»»
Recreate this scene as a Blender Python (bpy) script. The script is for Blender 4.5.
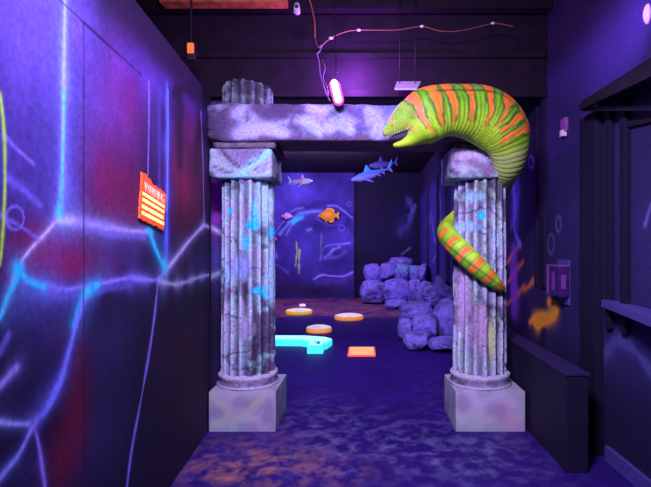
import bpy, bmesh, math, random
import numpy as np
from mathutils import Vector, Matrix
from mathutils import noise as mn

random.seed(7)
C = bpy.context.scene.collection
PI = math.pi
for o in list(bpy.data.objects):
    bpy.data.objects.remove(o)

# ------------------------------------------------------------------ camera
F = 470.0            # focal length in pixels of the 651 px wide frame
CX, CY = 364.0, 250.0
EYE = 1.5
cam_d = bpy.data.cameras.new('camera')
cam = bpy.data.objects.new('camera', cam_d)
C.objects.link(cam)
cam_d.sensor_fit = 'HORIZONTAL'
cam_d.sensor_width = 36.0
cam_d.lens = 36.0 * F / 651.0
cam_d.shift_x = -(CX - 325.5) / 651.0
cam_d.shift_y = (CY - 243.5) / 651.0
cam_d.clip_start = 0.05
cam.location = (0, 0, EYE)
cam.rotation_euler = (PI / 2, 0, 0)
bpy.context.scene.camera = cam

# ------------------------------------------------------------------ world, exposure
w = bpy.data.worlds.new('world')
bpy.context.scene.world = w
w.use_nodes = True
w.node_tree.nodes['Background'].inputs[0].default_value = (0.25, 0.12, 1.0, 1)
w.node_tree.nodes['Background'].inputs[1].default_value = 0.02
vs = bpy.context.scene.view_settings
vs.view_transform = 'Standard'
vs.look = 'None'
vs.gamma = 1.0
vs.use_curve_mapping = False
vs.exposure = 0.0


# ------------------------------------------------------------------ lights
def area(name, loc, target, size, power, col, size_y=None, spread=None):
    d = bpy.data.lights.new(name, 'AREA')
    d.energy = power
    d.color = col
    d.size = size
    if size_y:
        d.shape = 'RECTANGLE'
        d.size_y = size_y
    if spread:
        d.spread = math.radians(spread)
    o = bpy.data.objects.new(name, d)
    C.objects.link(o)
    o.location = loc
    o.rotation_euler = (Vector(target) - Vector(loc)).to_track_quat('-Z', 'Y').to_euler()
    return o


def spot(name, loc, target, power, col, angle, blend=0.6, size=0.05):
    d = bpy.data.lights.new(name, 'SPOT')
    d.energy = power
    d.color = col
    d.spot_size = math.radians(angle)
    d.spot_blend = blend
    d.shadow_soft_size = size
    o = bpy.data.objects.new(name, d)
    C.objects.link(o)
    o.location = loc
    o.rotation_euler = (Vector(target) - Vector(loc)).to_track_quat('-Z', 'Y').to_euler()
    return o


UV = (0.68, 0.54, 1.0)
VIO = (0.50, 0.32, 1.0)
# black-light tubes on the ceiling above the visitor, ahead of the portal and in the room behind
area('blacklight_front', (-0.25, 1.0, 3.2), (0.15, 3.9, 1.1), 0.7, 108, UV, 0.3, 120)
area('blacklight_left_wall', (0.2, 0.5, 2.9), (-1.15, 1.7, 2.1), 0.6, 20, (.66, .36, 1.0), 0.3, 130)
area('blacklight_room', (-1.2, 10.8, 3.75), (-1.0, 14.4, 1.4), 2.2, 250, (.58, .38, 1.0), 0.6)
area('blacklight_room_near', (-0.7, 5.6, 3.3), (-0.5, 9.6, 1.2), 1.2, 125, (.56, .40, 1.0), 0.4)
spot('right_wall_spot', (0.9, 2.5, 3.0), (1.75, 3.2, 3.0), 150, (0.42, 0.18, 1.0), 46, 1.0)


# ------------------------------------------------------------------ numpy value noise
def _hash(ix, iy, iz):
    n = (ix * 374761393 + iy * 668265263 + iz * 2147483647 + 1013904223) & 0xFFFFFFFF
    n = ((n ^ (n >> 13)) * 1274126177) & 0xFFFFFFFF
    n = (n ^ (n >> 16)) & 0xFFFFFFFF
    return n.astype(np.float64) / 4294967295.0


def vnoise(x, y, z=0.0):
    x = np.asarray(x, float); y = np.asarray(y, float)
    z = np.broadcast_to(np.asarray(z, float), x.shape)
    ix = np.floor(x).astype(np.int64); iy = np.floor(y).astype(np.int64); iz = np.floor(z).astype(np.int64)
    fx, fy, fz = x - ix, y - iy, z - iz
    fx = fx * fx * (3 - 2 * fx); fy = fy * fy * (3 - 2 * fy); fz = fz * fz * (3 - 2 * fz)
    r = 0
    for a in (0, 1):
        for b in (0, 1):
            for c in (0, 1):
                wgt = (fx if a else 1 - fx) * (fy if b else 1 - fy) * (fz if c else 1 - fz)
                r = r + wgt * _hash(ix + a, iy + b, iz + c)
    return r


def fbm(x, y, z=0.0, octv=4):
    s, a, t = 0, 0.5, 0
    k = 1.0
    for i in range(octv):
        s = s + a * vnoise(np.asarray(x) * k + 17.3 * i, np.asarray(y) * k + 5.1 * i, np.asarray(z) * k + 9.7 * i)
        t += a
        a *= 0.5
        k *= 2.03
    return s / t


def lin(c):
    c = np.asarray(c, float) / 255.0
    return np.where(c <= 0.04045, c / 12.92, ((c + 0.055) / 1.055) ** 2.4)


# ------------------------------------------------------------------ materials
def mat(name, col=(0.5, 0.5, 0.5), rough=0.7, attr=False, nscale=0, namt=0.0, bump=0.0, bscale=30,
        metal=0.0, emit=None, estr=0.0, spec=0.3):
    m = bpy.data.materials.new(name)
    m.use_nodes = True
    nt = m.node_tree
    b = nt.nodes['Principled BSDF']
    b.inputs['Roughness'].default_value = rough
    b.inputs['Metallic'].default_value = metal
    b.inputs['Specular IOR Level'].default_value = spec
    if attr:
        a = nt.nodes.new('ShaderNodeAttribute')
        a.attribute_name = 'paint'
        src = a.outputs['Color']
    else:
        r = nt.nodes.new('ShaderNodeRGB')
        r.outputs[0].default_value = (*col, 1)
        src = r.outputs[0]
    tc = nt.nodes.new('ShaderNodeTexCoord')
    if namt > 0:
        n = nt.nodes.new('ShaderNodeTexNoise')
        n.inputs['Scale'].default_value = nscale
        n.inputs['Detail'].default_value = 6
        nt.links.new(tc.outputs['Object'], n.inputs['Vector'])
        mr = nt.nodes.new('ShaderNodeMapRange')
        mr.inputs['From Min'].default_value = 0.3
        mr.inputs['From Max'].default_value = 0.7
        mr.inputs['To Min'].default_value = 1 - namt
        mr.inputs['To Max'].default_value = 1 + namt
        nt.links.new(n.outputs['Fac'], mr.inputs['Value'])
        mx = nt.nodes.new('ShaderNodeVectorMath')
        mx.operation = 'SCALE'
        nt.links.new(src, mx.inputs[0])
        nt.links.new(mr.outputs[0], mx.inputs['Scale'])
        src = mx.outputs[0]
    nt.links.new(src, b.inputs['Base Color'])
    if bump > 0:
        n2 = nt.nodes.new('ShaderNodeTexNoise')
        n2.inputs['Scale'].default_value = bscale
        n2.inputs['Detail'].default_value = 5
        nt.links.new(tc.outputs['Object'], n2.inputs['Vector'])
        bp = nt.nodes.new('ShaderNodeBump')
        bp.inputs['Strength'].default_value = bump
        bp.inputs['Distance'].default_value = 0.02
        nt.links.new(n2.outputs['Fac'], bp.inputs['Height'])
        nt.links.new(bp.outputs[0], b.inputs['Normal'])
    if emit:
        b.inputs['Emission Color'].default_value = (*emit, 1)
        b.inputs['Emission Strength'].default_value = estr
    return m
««
Skip every picture and return the lines above from the top through the one that contains "bpy.data.objects.remove(o)".

## The reply
Recreate this scene as a Blender Python (bpy) script. The script is for Blender 4.5.
import bpy, bmesh, math, random
import numpy as np
from mathutils import Vector, Matrix
from mathutils import noise as mn

random.seed(7)
C = bpy.context.scene.collection
PI = math.pi
for o in list(bpy.data.objects):
    bpy.data.objects.remove(o)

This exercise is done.